Elle vit dans le quartier et on peut aller la voir, elle connaît tout le monde. Donc, quand il y a des problèmes, elle les sent venir. Et quand il faut agir, elle sait à qui s'adresser, sur qui s'appuyer. Et puis, on a détruit dans ces quartiers les relais associatifs. Quand on a supprimé les emplois jeunes par exemple, qui assuraient une permanence des associations sportives, culturelles, de médiation.
Bon, tout ça a été cassé par le Gouvernement par idéologie a dit, non, on va plus mettre d'argent là-dedans, vous allez voir, la croissance va tout résoudre. Il n'y a pas de croissance et on a supprimé les outils de l'intégration sociale,et aujourd'hui on est face aux difficultés.
Et ces relais sont relayés justement par des communautés.
Justement, il faut faire très attention, si la seule médiation qui existe dans ces quartiers, c'est la médiation religieuse, alors là je crains qu'on tombe dans le communautarisme et c'est ce qui tente le ministre de l'Intérieur, c'est ce qu'a pratiqué monsieur Sarkozy encore ces derniers jours.
Je ne dis pas que les religions n'ont pas un rôle à jouer, ce n'est pas ce que je veux dire mais on ne peut pas déléguer aux communautés religieuses, dans les quartiers de nos villes, la question de la sécurité parce que là on rentre dans le ghetto et ce n'est pas acceptable.
Moi, ce que je veux, c'est l'égalité des chances. Je veux que ces quartiers soient des quartiers comme les autres et là, on sait que c'est un travail de longue haleine, ce n'est pas deux ans de travail, ce n'est pas quatre ans de travail, c'est vingt ans de boulot. On a même nous, la gauche, pris du retard.
Justement, quand vous réclamez un grand débat...
... mais en même temps fermeté et en même temps lutte contre les inégalités.
Quand vous réclamez un grand débat national, ça veut dire que vous seriez prêts à vous asseoir autour d'une table avec les gens de droite ?
On est toujours prêt à s'asseoir autour d'une table.
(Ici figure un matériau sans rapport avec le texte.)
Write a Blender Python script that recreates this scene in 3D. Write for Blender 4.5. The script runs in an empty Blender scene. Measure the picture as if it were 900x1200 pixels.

Le Premier ministre a invité des maires pour parler - il était temps, ça fait trois ans et demi que ce Gouvernement est au pouvoir, monsieur de Villepin a été lui même ministre de l'Intérieur - des maires socialistes ont été invités, ils iront.
Moi, je suis maire et quand le préfet me demande de travailler avec lui pour toutes les questions de sécurité mais aussi pour toutes les questions liées à la lutte contre l'exclusion, même si ce n'est pas le Gouvernement qui me plaît qui est en place, je joue le jeu si cela peut améliorer quelque chose pour la vie des Français. C'est cela qui compte, c'est les Français, leur redonner confiance, leur redonner espoir et dans certains quartiers, malheureusement, il y a eu trop de désespoir.